◆ **DATA LINES**
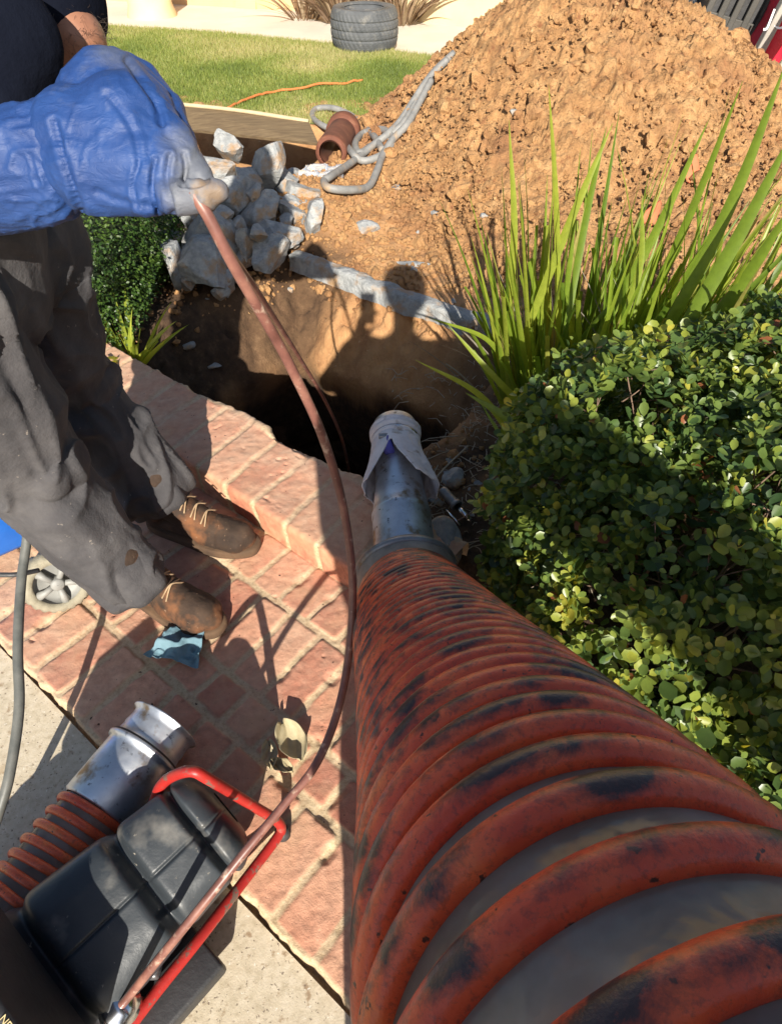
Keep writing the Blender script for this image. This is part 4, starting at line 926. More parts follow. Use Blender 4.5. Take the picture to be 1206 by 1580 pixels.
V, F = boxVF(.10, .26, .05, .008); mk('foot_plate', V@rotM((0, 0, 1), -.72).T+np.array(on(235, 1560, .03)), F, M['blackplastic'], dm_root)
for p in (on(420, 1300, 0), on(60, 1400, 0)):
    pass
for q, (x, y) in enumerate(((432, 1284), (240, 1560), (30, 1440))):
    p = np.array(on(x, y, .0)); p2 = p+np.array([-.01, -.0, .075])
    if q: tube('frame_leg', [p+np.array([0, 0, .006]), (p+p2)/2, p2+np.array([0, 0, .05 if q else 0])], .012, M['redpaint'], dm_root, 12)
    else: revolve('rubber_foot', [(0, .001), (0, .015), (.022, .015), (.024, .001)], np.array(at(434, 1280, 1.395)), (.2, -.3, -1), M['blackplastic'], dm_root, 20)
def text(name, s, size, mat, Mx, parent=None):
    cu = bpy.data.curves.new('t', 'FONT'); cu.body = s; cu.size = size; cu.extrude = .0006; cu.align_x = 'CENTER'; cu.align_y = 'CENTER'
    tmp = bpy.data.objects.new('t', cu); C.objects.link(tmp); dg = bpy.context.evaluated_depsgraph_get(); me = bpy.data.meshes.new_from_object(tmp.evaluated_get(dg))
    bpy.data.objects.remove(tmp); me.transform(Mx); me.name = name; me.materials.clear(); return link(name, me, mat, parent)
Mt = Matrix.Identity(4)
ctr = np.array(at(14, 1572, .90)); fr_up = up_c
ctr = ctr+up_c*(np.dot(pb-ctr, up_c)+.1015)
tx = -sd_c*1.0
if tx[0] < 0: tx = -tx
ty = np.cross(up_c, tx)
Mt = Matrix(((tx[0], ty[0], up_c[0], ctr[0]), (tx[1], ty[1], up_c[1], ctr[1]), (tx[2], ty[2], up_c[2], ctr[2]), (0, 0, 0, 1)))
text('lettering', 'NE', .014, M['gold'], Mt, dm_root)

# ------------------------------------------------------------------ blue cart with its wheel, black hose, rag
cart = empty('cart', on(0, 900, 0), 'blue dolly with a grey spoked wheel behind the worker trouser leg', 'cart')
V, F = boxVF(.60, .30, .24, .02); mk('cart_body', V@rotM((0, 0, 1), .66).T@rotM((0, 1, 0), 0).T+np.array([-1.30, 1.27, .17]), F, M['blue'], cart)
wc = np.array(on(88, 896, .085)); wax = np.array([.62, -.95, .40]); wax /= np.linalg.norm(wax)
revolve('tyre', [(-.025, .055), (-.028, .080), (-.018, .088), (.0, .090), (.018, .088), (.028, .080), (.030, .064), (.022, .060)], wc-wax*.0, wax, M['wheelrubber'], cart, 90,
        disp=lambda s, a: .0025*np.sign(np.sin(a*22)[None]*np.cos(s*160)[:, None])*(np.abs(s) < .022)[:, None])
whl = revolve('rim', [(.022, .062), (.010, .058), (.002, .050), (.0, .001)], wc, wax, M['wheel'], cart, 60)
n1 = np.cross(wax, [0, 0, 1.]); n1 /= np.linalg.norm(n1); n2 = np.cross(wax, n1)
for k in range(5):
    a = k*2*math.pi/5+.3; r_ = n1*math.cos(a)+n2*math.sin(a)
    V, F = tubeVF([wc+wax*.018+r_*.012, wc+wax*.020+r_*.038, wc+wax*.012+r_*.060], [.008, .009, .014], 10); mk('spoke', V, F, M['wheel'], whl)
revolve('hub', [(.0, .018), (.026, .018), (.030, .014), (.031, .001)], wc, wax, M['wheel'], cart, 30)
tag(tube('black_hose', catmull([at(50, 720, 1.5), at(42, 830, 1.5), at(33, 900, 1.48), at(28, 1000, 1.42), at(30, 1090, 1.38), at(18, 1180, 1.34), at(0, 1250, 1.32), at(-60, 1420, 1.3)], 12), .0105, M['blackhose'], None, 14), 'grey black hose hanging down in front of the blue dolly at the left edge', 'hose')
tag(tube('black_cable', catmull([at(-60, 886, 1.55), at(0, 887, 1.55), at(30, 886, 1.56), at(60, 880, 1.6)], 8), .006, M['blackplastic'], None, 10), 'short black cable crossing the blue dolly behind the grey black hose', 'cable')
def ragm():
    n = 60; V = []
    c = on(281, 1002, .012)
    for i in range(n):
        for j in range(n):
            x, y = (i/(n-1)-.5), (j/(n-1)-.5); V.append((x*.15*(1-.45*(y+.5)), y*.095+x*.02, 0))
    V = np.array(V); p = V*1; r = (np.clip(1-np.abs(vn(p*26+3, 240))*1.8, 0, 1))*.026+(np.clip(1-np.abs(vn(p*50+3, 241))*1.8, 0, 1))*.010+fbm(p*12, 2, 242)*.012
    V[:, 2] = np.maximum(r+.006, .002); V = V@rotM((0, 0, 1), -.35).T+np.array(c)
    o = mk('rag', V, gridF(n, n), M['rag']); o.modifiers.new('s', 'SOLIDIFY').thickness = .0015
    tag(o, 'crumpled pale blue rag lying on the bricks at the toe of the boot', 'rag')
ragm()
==
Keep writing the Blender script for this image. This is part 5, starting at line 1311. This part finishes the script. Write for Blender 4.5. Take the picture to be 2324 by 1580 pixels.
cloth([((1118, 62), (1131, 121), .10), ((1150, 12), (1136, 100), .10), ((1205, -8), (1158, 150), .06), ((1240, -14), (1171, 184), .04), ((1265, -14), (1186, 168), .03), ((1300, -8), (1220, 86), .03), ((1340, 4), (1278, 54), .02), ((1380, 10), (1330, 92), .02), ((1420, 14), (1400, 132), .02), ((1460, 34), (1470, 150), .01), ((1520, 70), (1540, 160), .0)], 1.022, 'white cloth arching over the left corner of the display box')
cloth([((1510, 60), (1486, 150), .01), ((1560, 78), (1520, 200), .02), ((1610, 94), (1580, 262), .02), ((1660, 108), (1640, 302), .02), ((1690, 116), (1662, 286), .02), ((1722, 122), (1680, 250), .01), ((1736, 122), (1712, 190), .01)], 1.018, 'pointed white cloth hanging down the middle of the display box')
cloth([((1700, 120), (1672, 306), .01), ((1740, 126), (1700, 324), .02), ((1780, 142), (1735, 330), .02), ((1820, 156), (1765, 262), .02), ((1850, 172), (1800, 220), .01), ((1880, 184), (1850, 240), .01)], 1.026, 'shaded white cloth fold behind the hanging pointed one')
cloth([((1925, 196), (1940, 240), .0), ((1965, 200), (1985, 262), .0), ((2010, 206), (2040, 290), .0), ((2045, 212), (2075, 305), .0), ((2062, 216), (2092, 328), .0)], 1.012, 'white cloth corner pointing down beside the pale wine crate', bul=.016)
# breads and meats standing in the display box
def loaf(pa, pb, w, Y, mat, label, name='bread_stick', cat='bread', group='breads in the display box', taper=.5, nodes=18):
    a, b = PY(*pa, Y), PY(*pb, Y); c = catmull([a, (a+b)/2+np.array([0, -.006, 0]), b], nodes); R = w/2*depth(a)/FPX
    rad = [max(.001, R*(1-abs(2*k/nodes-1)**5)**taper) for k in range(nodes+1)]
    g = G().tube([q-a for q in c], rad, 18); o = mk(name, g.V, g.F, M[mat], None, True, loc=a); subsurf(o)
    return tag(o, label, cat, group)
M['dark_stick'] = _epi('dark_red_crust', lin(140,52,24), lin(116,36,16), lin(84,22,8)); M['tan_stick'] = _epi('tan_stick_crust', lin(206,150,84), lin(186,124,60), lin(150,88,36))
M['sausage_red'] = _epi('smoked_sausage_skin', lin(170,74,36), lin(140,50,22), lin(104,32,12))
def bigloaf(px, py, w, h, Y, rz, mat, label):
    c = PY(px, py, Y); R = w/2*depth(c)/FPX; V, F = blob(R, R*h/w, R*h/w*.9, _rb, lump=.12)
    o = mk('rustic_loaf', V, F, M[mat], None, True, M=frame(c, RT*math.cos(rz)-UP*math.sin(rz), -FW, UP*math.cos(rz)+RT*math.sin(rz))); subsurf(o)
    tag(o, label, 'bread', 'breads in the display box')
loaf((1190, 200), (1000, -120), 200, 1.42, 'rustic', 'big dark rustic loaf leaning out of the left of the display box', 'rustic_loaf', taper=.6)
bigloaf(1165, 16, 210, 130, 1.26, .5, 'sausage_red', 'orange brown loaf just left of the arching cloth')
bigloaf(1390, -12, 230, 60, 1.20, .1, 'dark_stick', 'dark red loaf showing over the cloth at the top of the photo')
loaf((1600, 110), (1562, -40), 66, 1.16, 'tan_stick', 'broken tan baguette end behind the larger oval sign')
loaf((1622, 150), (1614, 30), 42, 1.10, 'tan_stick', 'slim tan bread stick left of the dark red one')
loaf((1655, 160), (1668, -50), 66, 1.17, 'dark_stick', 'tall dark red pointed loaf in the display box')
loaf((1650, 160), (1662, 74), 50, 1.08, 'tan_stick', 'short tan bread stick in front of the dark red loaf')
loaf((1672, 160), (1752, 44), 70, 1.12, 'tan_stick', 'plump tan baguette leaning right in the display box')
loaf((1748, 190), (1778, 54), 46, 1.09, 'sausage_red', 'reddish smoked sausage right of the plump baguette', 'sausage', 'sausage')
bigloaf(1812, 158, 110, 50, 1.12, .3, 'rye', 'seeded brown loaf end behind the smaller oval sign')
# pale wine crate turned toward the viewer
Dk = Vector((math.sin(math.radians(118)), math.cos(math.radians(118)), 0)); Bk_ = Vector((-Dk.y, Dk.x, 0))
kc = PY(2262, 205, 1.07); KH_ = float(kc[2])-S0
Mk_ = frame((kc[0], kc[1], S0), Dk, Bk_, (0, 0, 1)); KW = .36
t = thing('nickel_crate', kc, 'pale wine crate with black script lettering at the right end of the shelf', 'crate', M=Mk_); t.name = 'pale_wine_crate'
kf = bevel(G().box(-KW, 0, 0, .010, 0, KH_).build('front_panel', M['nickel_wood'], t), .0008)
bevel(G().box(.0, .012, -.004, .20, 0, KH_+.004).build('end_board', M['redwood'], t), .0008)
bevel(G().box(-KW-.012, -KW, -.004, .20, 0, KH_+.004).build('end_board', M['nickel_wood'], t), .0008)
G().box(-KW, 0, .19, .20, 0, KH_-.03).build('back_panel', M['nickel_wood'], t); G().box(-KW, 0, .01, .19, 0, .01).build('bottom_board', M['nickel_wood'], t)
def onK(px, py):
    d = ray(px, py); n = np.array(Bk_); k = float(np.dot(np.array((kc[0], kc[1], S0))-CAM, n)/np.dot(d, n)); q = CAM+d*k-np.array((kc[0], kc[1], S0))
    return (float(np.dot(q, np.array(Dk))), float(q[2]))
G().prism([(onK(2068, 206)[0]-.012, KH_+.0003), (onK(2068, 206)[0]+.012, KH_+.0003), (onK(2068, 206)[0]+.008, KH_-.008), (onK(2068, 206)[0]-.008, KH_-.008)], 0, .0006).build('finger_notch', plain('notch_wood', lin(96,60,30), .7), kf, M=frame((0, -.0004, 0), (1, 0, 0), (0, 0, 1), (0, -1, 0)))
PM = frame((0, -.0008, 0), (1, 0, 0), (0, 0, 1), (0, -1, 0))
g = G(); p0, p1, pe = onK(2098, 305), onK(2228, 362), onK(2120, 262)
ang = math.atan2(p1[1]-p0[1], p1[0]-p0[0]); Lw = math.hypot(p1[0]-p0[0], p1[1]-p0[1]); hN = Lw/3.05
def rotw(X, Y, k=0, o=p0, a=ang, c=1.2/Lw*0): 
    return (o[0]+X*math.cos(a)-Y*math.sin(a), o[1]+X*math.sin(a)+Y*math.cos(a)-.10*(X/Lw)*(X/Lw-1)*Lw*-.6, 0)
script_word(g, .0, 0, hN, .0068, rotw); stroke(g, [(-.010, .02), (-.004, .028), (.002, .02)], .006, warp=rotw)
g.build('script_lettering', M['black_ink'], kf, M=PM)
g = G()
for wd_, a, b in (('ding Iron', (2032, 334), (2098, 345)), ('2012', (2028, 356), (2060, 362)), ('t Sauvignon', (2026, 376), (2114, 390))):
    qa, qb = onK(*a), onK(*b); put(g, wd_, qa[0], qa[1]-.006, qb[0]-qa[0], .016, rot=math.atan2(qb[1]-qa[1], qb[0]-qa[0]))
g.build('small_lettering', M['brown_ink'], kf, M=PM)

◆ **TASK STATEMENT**
Start with the line that holds "1206 by 1580 pixels." and finish with the line that holds "text('lettering', 'NE', .014, M['gold'], Mt, dm_root)". Transcribe each line in between exactly, and those two as well.

◆ **FINISHED EXERCISE**
Keep writing the Blender script for this image. This is part 4, starting at line 926. More parts follow. Use Blender 4.5. Take the picture to be 1206 by 1580 pixels.
V, F = boxVF(.10, .26, .05, .008); mk('foot_plate', V@rotM((0, 0, 1), -.72).T+np.array(on(235, 1560, .03)), F, M['blackplastic'], dm_root)
for p in (on(420, 1300, 0), on(60, 1400, 0)):
    pass
for q, (x, y) in enumerate(((432, 1284), (240, 1560), (30, 1440))):
    p = np.array(on(x, y, .0)); p2 = p+np.array([-.01, -.0, .075])
    if q: tube('frame_leg', [p+np.array([0, 0, .006]), (p+p2)/2, p2+np.array([0, 0, .05 if q else 0])], .012, M['redpaint'], dm_root, 12)
    else: revolve('rubber_foot', [(0, .001), (0, .015), (.022, .015), (.024, .001)], np.array(at(434, 1280, 1.395)), (.2, -.3, -1), M['blackplastic'], dm_root, 20)
def text(name, s, size, mat, Mx, parent=None):
    cu = bpy.data.curves.new('t', 'FONT'); cu.body = s; cu.size = size; cu.extrude = .0006; cu.align_x = 'CENTER'; cu.align_y = 'CENTER'
    tmp = bpy.data.objects.new('t', cu); C.objects.link(tmp); dg = bpy.context.evaluated_depsgraph_get(); me = bpy.data.meshes.new_from_object(tmp.evaluated_get(dg))
    bpy.data.objects.remove(tmp); me.transform(Mx); me.name = name; me.materials.clear(); return link(name, me, mat, parent)
Mt = Matrix.Identity(4)
ctr = np.array(at(14, 1572, .90)); fr_up = up_c
ctr = ctr+up_c*(np.dot(pb-ctr, up_c)+.1015)
tx = -sd_c*1.0
if tx[0] < 0: tx = -tx
ty = np.cross(up_c, tx)
Mt = Matrix(((tx[0], ty[0], up_c[0], ctr[0]), (tx[1], ty[1], up_c[1], ctr[1]), (tx[2], ty[2], up_c[2], ctr[2]), (0, 0, 0, 1)))
text('lettering', 'NE', .014, M['gold'], Mt, dm_root)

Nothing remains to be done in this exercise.